[Work to do]: Write out the whole listing exactly as it stands.

[Given data]:
_ _ _ _ _ _ _

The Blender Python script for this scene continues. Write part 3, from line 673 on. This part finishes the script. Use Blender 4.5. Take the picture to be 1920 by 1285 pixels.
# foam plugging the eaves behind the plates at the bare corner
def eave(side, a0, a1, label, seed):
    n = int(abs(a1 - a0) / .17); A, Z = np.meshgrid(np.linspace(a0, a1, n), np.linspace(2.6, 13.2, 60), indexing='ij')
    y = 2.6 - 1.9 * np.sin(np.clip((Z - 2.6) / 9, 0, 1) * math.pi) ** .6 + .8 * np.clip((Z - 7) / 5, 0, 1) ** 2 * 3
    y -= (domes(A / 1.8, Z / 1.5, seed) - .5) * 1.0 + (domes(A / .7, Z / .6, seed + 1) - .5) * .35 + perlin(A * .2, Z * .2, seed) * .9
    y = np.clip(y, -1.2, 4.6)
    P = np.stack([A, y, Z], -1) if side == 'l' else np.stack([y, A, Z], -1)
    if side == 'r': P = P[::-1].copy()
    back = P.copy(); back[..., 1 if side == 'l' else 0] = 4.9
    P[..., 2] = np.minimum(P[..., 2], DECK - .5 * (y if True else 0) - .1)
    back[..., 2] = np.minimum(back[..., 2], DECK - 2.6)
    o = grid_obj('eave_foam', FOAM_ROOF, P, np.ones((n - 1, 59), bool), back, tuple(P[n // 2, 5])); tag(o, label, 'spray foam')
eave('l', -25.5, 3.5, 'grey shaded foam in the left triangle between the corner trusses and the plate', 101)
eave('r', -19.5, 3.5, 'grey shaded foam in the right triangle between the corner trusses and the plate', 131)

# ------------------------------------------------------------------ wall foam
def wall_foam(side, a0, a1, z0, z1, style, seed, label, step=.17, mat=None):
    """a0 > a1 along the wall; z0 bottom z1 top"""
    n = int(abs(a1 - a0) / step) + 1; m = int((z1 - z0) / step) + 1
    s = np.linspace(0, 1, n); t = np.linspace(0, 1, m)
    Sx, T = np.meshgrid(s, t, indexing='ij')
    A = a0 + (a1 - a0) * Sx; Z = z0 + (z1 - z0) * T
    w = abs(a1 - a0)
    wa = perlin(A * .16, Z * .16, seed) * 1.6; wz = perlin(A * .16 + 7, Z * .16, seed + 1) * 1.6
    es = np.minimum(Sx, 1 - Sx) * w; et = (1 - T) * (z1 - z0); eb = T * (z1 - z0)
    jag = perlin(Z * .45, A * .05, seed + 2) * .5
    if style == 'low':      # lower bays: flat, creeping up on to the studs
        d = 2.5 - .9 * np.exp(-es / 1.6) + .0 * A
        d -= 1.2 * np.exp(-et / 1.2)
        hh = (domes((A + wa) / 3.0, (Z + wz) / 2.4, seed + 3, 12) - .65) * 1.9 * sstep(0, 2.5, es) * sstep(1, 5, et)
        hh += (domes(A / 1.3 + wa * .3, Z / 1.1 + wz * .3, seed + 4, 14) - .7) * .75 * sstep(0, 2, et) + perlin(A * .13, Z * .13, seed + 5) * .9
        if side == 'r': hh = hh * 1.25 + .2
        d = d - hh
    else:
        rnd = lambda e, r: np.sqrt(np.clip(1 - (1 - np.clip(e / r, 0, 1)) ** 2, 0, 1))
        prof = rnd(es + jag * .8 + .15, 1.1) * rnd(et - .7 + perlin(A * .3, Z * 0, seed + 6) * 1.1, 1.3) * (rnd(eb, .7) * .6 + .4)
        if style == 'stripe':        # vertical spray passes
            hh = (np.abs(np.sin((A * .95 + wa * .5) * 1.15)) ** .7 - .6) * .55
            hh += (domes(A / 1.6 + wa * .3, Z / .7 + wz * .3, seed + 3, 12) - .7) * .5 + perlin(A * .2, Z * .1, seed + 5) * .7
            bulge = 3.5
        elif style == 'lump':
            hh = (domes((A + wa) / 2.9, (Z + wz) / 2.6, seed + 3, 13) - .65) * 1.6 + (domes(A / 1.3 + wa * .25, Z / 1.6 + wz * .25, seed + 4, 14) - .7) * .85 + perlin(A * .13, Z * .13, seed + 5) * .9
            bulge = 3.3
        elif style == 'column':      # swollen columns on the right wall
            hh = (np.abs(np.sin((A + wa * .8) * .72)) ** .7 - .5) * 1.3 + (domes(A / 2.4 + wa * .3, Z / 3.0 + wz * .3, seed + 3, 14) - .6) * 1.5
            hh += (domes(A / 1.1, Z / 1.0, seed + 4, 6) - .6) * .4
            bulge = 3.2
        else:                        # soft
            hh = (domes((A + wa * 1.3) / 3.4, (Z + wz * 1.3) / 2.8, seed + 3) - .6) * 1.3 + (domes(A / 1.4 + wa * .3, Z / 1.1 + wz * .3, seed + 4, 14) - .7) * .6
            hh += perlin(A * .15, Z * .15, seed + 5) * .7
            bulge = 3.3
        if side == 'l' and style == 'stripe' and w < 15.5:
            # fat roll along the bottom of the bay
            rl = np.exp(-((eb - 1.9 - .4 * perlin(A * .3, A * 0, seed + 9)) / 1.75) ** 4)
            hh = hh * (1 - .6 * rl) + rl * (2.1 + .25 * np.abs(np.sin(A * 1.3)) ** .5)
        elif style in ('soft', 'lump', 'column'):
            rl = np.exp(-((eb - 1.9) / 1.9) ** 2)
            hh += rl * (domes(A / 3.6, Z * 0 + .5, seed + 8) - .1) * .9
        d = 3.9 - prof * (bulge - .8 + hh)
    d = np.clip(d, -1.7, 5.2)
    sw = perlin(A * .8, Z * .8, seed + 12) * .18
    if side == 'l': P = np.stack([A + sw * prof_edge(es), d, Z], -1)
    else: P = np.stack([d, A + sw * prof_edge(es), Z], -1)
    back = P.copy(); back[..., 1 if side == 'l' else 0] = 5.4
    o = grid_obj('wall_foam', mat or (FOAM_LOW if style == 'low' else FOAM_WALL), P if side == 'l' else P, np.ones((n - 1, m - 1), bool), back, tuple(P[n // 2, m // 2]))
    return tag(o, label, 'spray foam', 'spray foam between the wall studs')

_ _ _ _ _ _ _

[Solution for this exercise]:
The Blender Python script for this scene continues. Write part 3, from line 673 on. This part finishes the script. Use Blender 4.5. Take the picture to be 1920 by 1285 pixels.
# foam plugging the eaves behind the plates at the bare corner
def eave(side, a0, a1, label, seed):
    n = int(abs(a1 - a0) / .17); A, Z = np.meshgrid(np.linspace(a0, a1, n), np.linspace(2.6, 13.2, 60), indexing='ij')
    y = 2.6 - 1.9 * np.sin(np.clip((Z - 2.6) / 9, 0, 1) * math.pi) ** .6 + .8 * np.clip((Z - 7) / 5, 0, 1) ** 2 * 3
    y -= (domes(A / 1.8, Z / 1.5, seed) - .5) * 1.0 + (domes(A / .7, Z / .6, seed + 1) - .5) * .35 + perlin(A * .2, Z * .2, seed) * .9
    y = np.clip(y, -1.2, 4.6)
    P = np.stack([A, y, Z], -1) if side == 'l' else np.stack([y, A, Z], -1)
    if side == 'r': P = P[::-1].copy()
    back = P.copy(); back[..., 1 if side == 'l' else 0] = 4.9
    P[..., 2] = np.minimum(P[..., 2], DECK - .5 * (y if True else 0) - .1)
    back[..., 2] = np.minimum(back[..., 2], DECK - 2.6)
    o = grid_obj('eave_foam', FOAM_ROOF, P, np.ones((n - 1, 59), bool), back, tuple(P[n // 2, 5])); tag(o, label, 'spray foam')
eave('l', -25.5, 3.5, 'grey shaded foam in the left triangle between the corner trusses and the plate', 101)
eave('r', -19.5, 3.5, 'grey shaded foam in the right triangle between the corner trusses and the plate', 131)

# ------------------------------------------------------------------ wall foam
def wall_foam(side, a0, a1, z0, z1, style, seed, label, step=.17, mat=None):
    """a0 > a1 along the wall; z0 bottom z1 top"""
    n = int(abs(a1 - a0) / step) + 1; m = int((z1 - z0) / step) + 1
    s = np.linspace(0, 1, n); t = np.linspace(0, 1, m)
    Sx, T = np.meshgrid(s, t, indexing='ij')
    A = a0 + (a1 - a0) * Sx; Z = z0 + (z1 - z0) * T
    w = abs(a1 - a0)
    wa = perlin(A * .16, Z * .16, seed) * 1.6; wz = perlin(A * .16 + 7, Z * .16, seed + 1) * 1.6
    es = np.minimum(Sx, 1 - Sx) * w; et = (1 - T) * (z1 - z0); eb = T * (z1 - z0)
    jag = perlin(Z * .45, A * .05, seed + 2) * .5
    if style == 'low':      # lower bays: flat, creeping up on to the studs
        d = 2.5 - .9 * np.exp(-es / 1.6) + .0 * A
        d -= 1.2 * np.exp(-et / 1.2)
        hh = (domes((A + wa) / 3.0, (Z + wz) / 2.4, seed + 3, 12) - .65) * 1.9 * sstep(0, 2.5, es) * sstep(1, 5, et)
        hh += (domes(A / 1.3 + wa * .3, Z / 1.1 + wz * .3, seed + 4, 14) - .7) * .75 * sstep(0, 2, et) + perlin(A * .13, Z * .13, seed + 5) * .9
        if side == 'r': hh = hh * 1.25 + .2
        d = d - hh
    else:
        rnd = lambda e, r: np.sqrt(np.clip(1 - (1 - np.clip(e / r, 0, 1)) ** 2, 0, 1))
        prof = rnd(es + jag * .8 + .15, 1.1) * rnd(et - .7 + perlin(A * .3, Z * 0, seed + 6) * 1.1, 1.3) * (rnd(eb, .7) * .6 + .4)
        if style == 'stripe':        # vertical spray passes
            hh = (np.abs(np.sin((A * .95 + wa * .5) * 1.15)) ** .7 - .6) * .55
            hh += (domes(A / 1.6 + wa * .3, Z / .7 + wz * .3, seed + 3, 12) - .7) * .5 + perlin(A * .2, Z * .1, seed + 5) * .7
            bulge = 3.5
        elif style == 'lump':
            hh = (domes((A + wa) / 2.9, (Z + wz) / 2.6, seed + 3, 13) - .65) * 1.6 + (domes(A / 1.3 + wa * .25, Z / 1.6 + wz * .25, seed + 4, 14) - .7) * .85 + perlin(A * .13, Z * .13, seed + 5) * .9
            bulge = 3.3
        elif style == 'column':      # swollen columns on the right wall
            hh = (np.abs(np.sin((A + wa * .8) * .72)) ** .7 - .5) * 1.3 + (domes(A / 2.4 + wa * .3, Z / 3.0 + wz * .3, seed + 3, 14) - .6) * 1.5
            hh += (domes(A / 1.1, Z / 1.0, seed + 4, 6) - .6) * .4
            bulge = 3.2
        else:                        # soft
            hh = (domes((A + wa * 1.3) / 3.4, (Z + wz * 1.3) / 2.8, seed + 3) - .6) * 1.3 + (domes(A / 1.4 + wa * .3, Z / 1.1 + wz * .3, seed + 4, 14) - .7) * .6
            hh += perlin(A * .15, Z * .15, seed + 5) * .7
            bulge = 3.3
        if side == 'l' and style == 'stripe' and w < 15.5:
            # fat roll along the bottom of the bay
            rl = np.exp(-((eb - 1.9 - .4 * perlin(A * .3, A * 0, seed + 9)) / 1.75) ** 4)
            hh = hh * (1 - .6 * rl) + rl * (2.1 + .25 * np.abs(np.sin(A * 1.3)) ** .5)
        elif style in ('soft', 'lump', 'column'):
            rl = np.exp(-((eb - 1.9) / 1.9) ** 2)
            hh += rl * (domes(A / 3.6, Z * 0 + .5, seed + 8) - .1) * .9
        d = 3.9 - prof * (bulge - .8 + hh)
    d = np.clip(d, -1.7, 5.2)
    sw = perlin(A * .8, Z * .8, seed + 12) * .18
    if side == 'l': P = np.stack([A + sw * prof_edge(es), d, Z], -1)
    else: P = np.stack([d, A + sw * prof_edge(es), Z], -1)
    back = P.copy(); back[..., 1 if side == 'l' else 0] = 5.4
    o = grid_obj('wall_foam', mat or (FOAM_LOW if style == 'low' else FOAM_WALL), P if side == 'l' else P, np.ones((n - 1, m - 1), bool), back, tuple(P[n // 2, m // 2]))
    return tag(o, label, 'spray foam', 'spray foam between the wall studs')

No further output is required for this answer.